イメージの本のひでやんのレビュー・感想・評価

イメージの本(2018年製作の映画)
4.0
脳内がヒリヒリするアート体験。

「5本の指があって、指が合わさると手ができて、そして人間の真の条件とは手で考えることだ」というゴダール自身のナレーションで始まり、5本の指のごとく5章で構成されて「手」と成る物語が展開。

物語と言っても筋はなく、ゴダールが到達した今作はもはや「映画」という体を成さない。様々な絵画、映画、文章、音楽をコラージュした人類のアーカイブに加え、新たに撮影した映像が洪水のように流れる。タイトル通りまさに「イメージの本」で、見るものの感情や思考などお構いなしにゴダールはページを捲る。

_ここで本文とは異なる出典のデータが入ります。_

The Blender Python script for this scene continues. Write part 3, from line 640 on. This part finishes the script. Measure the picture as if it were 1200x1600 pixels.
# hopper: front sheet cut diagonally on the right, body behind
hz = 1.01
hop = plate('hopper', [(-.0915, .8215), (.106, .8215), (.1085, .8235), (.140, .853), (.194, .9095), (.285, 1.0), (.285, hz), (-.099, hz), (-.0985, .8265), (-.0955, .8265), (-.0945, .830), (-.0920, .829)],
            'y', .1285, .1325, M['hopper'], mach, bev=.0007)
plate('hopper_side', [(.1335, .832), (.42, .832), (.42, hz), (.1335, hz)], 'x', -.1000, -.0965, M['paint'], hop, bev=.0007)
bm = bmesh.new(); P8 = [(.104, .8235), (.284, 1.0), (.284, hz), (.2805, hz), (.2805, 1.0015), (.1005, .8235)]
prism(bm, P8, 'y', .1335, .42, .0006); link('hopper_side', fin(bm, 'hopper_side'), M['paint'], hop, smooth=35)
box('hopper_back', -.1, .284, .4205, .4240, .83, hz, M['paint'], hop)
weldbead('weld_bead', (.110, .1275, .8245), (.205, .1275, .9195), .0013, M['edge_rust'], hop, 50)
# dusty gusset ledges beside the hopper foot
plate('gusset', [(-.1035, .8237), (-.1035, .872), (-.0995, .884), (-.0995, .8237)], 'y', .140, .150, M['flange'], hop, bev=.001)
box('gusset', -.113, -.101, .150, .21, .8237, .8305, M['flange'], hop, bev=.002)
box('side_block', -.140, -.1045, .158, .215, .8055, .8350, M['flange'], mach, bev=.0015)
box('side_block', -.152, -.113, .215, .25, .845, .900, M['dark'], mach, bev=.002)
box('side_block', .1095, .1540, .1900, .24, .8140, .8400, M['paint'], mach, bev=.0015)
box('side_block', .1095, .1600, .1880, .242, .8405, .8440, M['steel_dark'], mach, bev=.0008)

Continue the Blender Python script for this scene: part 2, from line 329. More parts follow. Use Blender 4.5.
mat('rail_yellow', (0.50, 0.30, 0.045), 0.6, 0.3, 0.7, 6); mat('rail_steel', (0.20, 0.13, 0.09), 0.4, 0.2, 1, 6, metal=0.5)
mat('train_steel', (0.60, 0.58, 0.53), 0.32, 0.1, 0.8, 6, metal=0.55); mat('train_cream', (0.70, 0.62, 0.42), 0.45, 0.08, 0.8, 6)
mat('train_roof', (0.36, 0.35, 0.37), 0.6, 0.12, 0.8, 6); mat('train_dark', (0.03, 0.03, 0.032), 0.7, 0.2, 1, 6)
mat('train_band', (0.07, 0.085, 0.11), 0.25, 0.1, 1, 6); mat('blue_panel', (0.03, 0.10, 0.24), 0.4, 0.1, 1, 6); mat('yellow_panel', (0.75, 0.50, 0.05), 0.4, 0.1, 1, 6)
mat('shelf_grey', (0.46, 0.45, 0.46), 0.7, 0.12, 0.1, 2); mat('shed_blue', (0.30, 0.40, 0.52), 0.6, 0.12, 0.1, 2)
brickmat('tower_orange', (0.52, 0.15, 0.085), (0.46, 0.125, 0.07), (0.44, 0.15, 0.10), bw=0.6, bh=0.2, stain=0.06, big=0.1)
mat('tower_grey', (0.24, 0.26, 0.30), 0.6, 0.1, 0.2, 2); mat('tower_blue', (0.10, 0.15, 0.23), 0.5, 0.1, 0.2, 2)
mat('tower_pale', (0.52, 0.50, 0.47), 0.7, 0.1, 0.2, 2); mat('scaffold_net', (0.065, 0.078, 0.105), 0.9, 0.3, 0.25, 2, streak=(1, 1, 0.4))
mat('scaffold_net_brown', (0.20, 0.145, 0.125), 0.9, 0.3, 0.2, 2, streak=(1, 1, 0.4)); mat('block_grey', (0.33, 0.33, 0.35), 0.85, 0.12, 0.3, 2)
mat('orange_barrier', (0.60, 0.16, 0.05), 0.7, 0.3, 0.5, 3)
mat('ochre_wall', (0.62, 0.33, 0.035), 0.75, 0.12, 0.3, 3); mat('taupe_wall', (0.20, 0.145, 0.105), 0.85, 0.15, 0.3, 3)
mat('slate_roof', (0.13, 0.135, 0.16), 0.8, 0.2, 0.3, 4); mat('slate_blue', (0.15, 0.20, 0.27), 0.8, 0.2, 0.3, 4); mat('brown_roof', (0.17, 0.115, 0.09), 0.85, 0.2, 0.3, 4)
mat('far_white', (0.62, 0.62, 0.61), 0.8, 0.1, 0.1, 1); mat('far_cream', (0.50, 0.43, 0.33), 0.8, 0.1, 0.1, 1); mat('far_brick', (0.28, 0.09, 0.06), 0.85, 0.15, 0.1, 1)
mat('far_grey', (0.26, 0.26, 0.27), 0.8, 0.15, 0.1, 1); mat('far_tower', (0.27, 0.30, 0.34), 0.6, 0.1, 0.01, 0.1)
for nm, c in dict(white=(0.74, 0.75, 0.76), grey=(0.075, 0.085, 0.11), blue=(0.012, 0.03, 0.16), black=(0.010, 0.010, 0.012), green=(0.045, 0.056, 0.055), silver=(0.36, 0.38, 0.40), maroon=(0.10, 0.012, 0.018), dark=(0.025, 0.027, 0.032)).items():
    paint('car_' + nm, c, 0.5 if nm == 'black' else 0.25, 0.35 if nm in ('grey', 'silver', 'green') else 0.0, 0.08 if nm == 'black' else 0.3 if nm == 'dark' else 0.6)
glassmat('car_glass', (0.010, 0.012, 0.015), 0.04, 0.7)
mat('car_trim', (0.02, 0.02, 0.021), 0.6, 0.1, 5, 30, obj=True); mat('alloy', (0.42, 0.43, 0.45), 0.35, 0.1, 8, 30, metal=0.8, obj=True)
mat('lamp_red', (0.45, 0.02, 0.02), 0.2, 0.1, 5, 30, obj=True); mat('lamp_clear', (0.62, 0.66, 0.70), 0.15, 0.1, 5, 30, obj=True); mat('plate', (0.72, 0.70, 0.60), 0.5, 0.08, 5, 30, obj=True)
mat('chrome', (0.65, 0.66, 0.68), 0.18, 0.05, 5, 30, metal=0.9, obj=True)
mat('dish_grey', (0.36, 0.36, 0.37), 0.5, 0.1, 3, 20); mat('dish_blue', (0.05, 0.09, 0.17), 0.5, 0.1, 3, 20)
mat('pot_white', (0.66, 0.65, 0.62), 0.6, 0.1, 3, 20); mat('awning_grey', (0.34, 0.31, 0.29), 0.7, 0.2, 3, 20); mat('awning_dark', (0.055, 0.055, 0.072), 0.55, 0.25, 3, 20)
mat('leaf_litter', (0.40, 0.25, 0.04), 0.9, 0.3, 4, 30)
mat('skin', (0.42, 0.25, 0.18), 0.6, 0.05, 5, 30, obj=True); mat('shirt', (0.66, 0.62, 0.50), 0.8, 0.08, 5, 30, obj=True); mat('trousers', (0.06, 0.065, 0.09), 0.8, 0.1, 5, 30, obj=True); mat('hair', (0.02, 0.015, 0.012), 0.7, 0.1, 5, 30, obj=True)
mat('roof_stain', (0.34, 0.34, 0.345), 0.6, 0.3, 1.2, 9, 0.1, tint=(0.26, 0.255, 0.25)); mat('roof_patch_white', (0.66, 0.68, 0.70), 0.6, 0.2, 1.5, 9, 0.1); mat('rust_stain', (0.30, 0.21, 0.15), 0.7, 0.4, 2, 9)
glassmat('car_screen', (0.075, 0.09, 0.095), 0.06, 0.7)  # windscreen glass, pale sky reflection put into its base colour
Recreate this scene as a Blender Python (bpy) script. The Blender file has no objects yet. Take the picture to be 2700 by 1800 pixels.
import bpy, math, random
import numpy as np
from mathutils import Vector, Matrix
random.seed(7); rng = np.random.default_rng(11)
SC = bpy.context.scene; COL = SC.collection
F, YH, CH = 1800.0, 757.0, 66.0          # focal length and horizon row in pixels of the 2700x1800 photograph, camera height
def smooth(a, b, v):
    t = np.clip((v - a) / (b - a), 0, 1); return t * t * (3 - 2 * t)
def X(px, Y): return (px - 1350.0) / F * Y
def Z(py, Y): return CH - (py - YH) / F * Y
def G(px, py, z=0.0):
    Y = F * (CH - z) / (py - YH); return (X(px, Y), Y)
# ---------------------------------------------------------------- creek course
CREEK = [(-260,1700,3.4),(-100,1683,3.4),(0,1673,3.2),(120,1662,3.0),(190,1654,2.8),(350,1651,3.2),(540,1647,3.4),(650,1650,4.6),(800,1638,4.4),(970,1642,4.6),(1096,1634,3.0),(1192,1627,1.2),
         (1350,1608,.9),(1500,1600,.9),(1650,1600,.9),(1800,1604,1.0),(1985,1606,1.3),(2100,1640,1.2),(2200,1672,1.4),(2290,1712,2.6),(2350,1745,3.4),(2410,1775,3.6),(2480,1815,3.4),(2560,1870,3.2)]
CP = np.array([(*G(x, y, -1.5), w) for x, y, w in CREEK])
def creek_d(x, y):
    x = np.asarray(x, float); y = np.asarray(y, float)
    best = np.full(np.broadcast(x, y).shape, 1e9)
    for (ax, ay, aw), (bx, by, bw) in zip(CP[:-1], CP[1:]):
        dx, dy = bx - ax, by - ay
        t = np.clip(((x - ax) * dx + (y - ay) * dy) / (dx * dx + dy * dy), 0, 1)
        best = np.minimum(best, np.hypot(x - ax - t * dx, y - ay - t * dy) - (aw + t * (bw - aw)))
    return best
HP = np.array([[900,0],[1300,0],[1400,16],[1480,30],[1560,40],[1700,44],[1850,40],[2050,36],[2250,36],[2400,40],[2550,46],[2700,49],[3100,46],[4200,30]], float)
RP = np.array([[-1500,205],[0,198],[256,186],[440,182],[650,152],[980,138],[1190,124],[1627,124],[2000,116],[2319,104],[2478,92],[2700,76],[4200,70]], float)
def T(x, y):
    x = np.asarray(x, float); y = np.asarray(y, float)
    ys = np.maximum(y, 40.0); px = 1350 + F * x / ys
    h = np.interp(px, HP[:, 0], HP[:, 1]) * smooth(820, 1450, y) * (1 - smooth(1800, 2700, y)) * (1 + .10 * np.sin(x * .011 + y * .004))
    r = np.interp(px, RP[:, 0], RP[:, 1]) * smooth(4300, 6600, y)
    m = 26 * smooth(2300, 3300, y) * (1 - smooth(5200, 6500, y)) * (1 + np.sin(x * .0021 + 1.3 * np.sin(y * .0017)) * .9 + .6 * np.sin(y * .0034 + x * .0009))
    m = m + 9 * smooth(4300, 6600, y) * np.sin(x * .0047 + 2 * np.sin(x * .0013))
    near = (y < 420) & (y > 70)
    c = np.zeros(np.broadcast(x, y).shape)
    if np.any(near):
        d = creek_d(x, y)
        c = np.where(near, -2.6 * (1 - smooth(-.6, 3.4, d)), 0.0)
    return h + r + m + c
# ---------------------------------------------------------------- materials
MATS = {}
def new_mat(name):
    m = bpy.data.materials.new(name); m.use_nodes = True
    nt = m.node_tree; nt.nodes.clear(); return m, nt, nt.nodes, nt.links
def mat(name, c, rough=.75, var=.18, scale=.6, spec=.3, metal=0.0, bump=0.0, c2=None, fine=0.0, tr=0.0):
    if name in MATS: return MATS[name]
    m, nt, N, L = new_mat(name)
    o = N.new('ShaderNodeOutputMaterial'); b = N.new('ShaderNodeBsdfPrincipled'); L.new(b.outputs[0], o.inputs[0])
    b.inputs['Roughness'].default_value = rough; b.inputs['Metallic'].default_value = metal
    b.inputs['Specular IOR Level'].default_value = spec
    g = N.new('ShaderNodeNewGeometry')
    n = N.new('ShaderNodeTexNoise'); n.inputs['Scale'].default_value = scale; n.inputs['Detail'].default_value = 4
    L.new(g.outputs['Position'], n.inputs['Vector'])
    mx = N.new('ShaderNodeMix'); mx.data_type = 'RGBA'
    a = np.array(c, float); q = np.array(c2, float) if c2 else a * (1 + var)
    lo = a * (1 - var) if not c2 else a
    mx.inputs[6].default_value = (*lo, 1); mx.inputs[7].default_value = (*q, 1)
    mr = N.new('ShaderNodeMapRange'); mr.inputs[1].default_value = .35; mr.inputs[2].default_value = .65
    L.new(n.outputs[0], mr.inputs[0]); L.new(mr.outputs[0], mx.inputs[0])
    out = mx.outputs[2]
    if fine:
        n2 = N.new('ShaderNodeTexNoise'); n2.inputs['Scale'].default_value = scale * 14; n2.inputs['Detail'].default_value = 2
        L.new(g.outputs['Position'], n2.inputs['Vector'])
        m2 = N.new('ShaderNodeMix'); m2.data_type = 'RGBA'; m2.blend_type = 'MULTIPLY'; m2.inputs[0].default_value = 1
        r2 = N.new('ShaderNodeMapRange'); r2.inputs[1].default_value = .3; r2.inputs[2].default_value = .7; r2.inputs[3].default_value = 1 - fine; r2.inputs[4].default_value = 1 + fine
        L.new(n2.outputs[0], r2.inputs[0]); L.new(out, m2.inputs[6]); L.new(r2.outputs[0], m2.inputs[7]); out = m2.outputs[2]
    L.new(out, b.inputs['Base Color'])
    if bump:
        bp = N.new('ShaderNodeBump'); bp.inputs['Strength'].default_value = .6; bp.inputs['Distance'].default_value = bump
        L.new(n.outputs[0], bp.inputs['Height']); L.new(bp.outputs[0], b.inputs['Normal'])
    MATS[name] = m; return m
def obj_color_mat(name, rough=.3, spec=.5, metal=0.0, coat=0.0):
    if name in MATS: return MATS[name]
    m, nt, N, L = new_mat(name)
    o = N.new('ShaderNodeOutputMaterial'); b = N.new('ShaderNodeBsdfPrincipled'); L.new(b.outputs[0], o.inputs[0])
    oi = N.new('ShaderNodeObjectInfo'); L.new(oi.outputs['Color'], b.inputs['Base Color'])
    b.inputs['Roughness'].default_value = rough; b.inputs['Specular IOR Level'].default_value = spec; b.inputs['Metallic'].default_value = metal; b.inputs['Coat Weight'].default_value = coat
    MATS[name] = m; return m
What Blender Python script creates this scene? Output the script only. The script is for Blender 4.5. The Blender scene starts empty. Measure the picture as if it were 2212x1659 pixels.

1シーン、1ショットが1ページとして投影され、ビビッドな色彩や劣化してざらついた映像が次々と通り過ぎてゆく。まるで絵の具のように映像が重なり、溶け合い、打ち消し、出現する。「1秒の歴史を作るには1日かかる」という語りが入り、映画史や人類史が数秒の切り替わりで映し出され、情報量の多さにちょっと頭痛。

怒りだ。悪が滅びるまで続く人類の蛮行、愚行に対するゴダールの怒りが全編に渡り溢れる。様々な暴力の中に時折挿入される愛のページ。その刹那の映像に思うは醜くも美しい世界。このホシで人類が歩んだ歴史を嘆きつつ、素晴らしき世界であると、そう思いたい。

「希望は生き続ける」咳をしながらゴダールが語るその声は、未来に向けた熱い想いだった。